6. The portrait of the mother, knowledge of her from the previous film? Her love for Apu? Going to the city, work, hopes, the need for money? Apu and his relationship with his mother? Special? The death of the father? Going to the countryside? Apu and his going to school, the scholarship, growing away from his mother? Her trying to cope? The university, its hold over him? His moods, the letters? His return, the clashes? The plaintive aspects of his bewilderment and experience? His return from the train? The death and sadness?

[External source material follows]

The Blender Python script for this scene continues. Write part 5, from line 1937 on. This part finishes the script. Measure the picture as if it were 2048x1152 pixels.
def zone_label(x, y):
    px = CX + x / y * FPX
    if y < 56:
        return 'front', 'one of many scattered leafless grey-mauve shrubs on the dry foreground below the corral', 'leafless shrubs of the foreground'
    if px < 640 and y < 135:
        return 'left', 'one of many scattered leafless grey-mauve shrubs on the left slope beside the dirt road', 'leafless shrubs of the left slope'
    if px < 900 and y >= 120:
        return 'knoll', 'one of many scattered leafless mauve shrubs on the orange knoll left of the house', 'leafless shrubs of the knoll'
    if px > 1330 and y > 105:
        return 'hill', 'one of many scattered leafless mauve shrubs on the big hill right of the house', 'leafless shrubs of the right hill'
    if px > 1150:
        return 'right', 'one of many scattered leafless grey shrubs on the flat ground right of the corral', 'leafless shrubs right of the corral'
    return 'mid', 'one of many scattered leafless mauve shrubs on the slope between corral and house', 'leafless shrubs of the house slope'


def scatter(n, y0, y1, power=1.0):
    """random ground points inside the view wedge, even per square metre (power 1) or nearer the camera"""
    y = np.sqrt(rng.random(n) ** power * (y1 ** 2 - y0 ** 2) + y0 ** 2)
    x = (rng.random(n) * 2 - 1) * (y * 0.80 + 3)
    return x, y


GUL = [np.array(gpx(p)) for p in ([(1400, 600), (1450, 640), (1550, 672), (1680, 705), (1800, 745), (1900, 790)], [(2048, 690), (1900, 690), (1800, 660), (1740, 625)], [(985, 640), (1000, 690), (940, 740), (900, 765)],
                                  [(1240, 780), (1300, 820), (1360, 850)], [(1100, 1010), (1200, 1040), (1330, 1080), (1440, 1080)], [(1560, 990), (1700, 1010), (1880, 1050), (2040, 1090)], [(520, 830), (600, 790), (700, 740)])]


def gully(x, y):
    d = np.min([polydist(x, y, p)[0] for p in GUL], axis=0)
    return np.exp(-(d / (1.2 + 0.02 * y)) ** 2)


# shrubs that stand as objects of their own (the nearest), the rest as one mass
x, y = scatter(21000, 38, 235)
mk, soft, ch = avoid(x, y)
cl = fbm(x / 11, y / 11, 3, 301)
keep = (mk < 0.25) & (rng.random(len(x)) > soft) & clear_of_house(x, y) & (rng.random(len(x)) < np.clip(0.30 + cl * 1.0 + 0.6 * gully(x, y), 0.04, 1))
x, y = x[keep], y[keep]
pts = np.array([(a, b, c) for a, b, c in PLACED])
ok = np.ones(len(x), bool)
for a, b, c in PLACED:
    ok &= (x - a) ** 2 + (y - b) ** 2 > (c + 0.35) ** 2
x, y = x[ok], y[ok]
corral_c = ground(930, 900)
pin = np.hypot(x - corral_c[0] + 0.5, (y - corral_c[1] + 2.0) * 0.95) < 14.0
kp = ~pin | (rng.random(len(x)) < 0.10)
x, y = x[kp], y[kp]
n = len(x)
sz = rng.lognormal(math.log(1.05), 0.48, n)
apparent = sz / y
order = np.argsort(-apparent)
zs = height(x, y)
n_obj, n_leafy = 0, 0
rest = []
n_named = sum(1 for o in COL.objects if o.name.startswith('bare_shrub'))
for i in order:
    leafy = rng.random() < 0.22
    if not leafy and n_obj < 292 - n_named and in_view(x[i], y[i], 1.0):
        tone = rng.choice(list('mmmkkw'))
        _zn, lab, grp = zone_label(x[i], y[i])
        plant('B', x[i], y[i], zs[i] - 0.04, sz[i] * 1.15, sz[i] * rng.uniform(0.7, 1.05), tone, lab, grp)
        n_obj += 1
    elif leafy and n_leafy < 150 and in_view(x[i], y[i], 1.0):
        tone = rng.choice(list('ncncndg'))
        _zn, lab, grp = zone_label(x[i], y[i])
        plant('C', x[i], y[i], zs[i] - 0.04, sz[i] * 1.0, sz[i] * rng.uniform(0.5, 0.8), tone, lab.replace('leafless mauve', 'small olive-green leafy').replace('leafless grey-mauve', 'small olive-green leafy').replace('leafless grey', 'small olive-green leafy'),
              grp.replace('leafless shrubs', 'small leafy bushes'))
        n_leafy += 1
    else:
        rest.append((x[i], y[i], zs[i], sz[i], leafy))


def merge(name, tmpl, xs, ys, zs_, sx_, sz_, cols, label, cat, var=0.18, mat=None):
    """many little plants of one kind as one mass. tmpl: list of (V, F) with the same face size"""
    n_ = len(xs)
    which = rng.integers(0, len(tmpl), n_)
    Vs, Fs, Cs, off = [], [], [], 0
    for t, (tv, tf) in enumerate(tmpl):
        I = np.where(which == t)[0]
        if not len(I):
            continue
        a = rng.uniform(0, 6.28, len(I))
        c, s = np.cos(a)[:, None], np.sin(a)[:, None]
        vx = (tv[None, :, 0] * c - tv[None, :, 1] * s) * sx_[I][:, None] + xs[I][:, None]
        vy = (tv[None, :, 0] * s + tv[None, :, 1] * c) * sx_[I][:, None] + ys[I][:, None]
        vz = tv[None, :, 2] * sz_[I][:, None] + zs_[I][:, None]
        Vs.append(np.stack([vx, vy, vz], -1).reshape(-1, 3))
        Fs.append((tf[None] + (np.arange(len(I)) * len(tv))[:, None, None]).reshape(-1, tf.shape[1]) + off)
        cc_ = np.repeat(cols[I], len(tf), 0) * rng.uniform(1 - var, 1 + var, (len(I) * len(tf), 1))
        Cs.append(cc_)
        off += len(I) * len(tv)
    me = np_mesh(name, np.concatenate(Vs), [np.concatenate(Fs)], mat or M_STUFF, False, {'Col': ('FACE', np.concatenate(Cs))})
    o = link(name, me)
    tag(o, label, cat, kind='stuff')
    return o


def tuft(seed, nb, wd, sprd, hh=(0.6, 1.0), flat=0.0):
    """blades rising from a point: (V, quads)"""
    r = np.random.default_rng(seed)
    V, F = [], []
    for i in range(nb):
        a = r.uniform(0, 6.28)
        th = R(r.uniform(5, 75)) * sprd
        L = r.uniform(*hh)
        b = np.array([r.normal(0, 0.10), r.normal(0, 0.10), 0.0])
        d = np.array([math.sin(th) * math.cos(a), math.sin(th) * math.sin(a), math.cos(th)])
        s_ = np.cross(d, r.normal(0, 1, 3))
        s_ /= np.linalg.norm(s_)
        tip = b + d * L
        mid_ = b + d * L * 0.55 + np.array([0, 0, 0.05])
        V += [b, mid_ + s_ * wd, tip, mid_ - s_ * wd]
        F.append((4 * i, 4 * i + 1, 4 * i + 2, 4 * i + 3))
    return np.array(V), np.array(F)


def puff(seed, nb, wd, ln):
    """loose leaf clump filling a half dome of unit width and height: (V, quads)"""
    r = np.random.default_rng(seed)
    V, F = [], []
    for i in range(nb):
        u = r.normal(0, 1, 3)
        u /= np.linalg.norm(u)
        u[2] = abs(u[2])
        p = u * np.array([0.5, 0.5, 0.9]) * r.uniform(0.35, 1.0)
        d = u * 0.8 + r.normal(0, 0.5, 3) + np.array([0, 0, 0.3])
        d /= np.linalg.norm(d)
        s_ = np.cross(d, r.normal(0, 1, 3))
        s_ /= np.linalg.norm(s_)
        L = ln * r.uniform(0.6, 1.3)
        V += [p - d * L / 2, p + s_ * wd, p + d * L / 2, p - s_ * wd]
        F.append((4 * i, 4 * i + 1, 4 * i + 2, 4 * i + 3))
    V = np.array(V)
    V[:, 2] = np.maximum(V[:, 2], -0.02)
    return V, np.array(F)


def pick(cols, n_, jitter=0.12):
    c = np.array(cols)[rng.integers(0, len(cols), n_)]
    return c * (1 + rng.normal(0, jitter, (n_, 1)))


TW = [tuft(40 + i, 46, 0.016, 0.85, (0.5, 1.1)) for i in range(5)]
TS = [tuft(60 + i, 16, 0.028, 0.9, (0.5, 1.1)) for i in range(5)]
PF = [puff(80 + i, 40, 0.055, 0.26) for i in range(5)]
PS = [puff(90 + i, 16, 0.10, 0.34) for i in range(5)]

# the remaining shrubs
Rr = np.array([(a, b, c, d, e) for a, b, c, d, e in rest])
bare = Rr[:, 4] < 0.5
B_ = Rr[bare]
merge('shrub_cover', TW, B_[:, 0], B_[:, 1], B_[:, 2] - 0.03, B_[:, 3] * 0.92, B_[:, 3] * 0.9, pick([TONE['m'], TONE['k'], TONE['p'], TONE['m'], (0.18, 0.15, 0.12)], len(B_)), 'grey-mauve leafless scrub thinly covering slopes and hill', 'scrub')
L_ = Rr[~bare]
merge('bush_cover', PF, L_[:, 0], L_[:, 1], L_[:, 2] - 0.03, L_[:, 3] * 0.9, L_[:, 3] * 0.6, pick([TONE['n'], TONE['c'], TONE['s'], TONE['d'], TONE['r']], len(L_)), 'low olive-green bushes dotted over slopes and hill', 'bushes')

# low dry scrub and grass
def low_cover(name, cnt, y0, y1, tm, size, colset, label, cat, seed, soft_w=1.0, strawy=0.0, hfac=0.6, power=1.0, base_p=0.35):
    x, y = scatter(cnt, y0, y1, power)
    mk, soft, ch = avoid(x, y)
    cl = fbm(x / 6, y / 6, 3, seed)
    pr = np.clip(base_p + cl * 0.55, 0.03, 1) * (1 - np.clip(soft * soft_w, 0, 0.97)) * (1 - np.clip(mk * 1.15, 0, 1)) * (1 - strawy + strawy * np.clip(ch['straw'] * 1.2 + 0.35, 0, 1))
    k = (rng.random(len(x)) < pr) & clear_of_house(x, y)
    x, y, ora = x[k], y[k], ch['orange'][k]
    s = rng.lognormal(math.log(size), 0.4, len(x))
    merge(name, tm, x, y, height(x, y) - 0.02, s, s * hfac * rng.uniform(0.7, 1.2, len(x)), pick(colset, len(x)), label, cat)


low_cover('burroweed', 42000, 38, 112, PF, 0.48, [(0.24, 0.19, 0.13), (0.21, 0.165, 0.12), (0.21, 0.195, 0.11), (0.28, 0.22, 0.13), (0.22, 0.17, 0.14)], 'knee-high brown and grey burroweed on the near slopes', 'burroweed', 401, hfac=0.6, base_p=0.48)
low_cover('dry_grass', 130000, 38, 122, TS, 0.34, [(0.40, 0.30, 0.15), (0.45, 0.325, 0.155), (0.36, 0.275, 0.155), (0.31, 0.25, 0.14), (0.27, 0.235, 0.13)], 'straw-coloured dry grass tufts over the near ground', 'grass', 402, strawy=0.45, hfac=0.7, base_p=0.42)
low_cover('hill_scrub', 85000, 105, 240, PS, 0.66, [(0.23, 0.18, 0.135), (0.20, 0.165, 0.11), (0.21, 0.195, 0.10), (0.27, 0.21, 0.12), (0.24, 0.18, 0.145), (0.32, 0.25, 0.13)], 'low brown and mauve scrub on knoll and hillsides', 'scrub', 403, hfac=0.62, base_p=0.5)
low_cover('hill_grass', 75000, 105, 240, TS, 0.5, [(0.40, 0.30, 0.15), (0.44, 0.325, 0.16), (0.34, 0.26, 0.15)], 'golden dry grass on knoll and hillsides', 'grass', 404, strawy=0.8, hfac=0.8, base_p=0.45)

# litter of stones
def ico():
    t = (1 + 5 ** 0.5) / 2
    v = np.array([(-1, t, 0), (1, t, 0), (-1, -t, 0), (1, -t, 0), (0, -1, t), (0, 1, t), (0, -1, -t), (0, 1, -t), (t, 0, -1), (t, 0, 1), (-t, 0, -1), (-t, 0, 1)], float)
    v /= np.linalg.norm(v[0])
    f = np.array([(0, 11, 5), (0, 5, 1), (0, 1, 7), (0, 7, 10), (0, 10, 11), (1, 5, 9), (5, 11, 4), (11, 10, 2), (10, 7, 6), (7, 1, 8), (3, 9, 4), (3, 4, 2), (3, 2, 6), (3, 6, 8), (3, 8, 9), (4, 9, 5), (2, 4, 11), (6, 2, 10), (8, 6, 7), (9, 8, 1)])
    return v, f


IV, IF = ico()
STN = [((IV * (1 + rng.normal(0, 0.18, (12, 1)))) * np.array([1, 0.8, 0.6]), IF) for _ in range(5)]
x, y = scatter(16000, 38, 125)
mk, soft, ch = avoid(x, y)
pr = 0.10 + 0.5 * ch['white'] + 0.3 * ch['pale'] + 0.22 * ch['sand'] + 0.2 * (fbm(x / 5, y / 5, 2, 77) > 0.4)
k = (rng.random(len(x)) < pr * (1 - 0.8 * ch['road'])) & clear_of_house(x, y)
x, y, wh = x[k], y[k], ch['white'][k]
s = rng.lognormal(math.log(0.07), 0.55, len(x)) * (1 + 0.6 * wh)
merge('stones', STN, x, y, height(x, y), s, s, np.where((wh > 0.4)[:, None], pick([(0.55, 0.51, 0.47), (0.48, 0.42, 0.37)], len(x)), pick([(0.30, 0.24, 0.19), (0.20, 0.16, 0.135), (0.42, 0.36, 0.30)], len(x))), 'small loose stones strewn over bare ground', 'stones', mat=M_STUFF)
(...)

7. Apu in the city, his life, age, as a child, observing life, his father, the need for water, his death? Loving his mother but growing away from her? The countryside, the victuals? Going to school, success, interest? The role of the headmaster and influence? Getting the scholarship? His mother’s view? Going to the university? Work, the printer? Being tired? The lectures, his reading, learning, the exams? Returning but staying away? Letters to his mother? Theatre pathos of his mother’s death and her feeling his absence?

8. The portrait of life in the city, support for his father, the countryside?

9. Themes of Indian education, availability, possibilities, school and university? Classes and lectures? Study and reading?

10. The city, Apu’s work, the printing press? His friends? The glimpse of Apu’s growth, his selfishness yet his wisdom? The preparation for the rhird part of the trilogy?